What caliber should the German Chauchat be chambered in? (won’t have any effect on performance, just for naming it)
8mm Lebel
8mm Mauser
0voters
Should there be a German Chauchat?
Yes
No
0voters
The Chauchat LMG was one of the first mass produced examples of a true light machine gun the world had seen, and while it was a rather failure prone and weapon and disliked by it’s users, it was mass produced (there was even a version the US had used prior to the BAR 1918 chambered in 30.06, which saw some service), the most numerous automatic weapon of WW1 in fact, and revolutionized the way infantry fought. After WW1 had ended, France had decided to upgrade their standard LMG and taken the chauchat out of production, but kept many stored.
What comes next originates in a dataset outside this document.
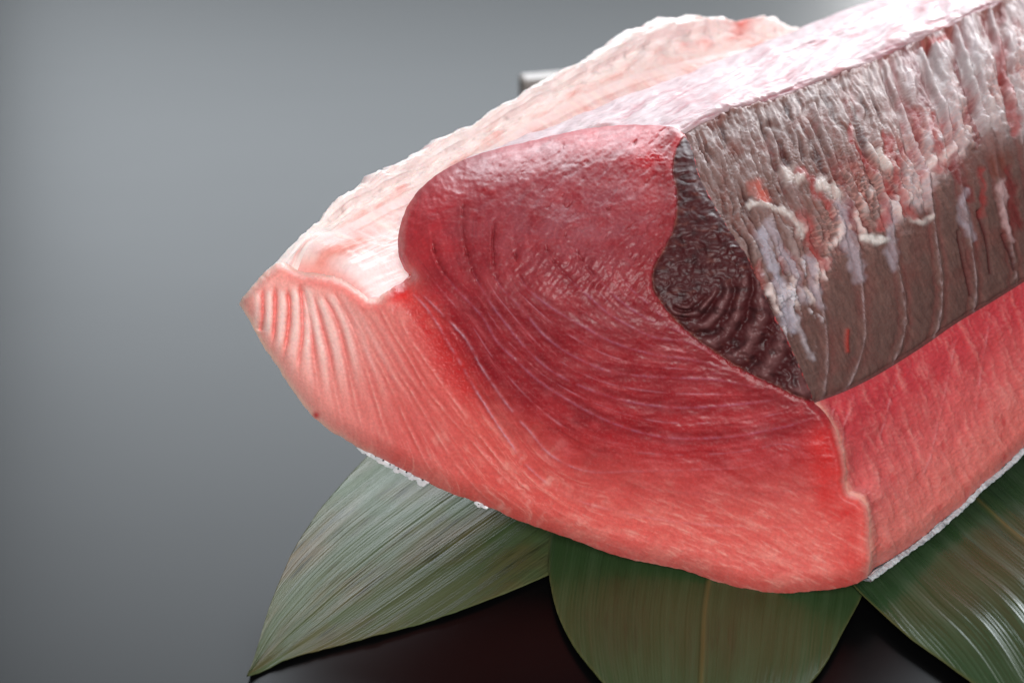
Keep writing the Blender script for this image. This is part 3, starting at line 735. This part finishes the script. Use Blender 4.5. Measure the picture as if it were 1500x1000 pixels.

During the interwar years, France had given out or sold a lot of these guns to other nations who needed something to arm their forces, some such countries were Italy and Finland (already counted as Axis nations), and the newly reformed Poland, which received 2,000 just after WW1 had ended, and it saw much use in the Polish-Soviet war. After the war, Poland had decided that it needed many more, and soon they had a grand total of 11,869 examples, under the designation RKM wz 15. About half of these were converted in the mid 1920’s to 7.92x55mm Mauser, now designated RKM wz 15/24. While 1939 had arrived, the Chauchat had been replaced by the Wz.28 Browning as the primary LMG and some were sold off to other countries, plenty were still in stores by the time WW2 started. After the beginning stages of WW2 were over and Germany had occupied both France and Poland, and due to their stocks of Chauchats left over, many in both 8mm Lebel and 8mm Mauser were distributed to second line troops and SS units, and examples from Greece, Belgium, and Serbia of various calibers were also taken into German service, So there were many guns amassed in both 8mm Lebel and 8mm Mauser. While I know the chauchat is a bad gun, I still think it’d be interesting to see for the Axis, as it was historically fairly widely used .
Isn’t that the MG that had a very slow ROF, like 400 or something? I remember it and tested it when it was for sale, but did not buy because I hated the slow ROF.
Axis are already swimming in BR2 LMGs and they have more to add (like Hungarian MG31, MG43, Romanian ZB30) so I dont see why they would need a French LMG.